Give again, word for word, each line from the top of the listing through the line that holds "def R(a): return math.radians(a)".
::::::
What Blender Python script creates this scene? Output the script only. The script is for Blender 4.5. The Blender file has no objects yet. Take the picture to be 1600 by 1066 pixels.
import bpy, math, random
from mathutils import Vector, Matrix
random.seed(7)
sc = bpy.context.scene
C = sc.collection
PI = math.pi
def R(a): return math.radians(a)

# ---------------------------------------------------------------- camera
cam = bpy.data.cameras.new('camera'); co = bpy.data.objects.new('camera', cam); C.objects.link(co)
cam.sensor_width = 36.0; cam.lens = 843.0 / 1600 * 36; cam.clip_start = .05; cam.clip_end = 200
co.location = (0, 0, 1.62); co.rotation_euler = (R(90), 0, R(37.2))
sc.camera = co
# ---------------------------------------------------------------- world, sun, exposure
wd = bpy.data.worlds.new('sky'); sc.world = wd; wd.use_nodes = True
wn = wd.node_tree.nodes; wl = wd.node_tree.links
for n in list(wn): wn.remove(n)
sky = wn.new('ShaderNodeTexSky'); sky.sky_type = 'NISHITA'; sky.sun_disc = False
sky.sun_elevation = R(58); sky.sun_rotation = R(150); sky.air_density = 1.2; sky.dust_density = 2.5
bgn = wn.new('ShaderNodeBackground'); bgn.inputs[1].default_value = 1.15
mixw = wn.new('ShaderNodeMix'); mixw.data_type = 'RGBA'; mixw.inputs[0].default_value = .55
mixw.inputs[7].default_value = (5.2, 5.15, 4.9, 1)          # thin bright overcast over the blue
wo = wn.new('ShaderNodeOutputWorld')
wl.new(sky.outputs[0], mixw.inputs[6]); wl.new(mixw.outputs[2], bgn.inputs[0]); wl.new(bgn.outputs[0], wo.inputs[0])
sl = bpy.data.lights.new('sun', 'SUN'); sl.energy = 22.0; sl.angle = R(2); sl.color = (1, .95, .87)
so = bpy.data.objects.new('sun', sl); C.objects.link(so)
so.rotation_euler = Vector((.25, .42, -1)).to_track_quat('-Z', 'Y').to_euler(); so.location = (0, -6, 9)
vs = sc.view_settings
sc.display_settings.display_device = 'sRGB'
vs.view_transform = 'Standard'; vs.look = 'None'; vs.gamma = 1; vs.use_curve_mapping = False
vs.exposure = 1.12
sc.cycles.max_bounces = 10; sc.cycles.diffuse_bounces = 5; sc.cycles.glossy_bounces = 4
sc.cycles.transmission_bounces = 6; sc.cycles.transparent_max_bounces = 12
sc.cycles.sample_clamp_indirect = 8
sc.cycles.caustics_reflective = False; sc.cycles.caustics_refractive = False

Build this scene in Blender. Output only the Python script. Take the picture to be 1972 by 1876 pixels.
::::::
WRITTEN SOLUTION -
What Blender Python script creates this scene? Output the script only. The script is for Blender 4.5. The Blender file has no objects yet. Take the picture to be 1600 by 1066 pixels.
import bpy, math, random
from mathutils import Vector, Matrix
random.seed(7)
sc = bpy.context.scene
C = sc.collection
PI = math.pi
def R(a): return math.radians(a)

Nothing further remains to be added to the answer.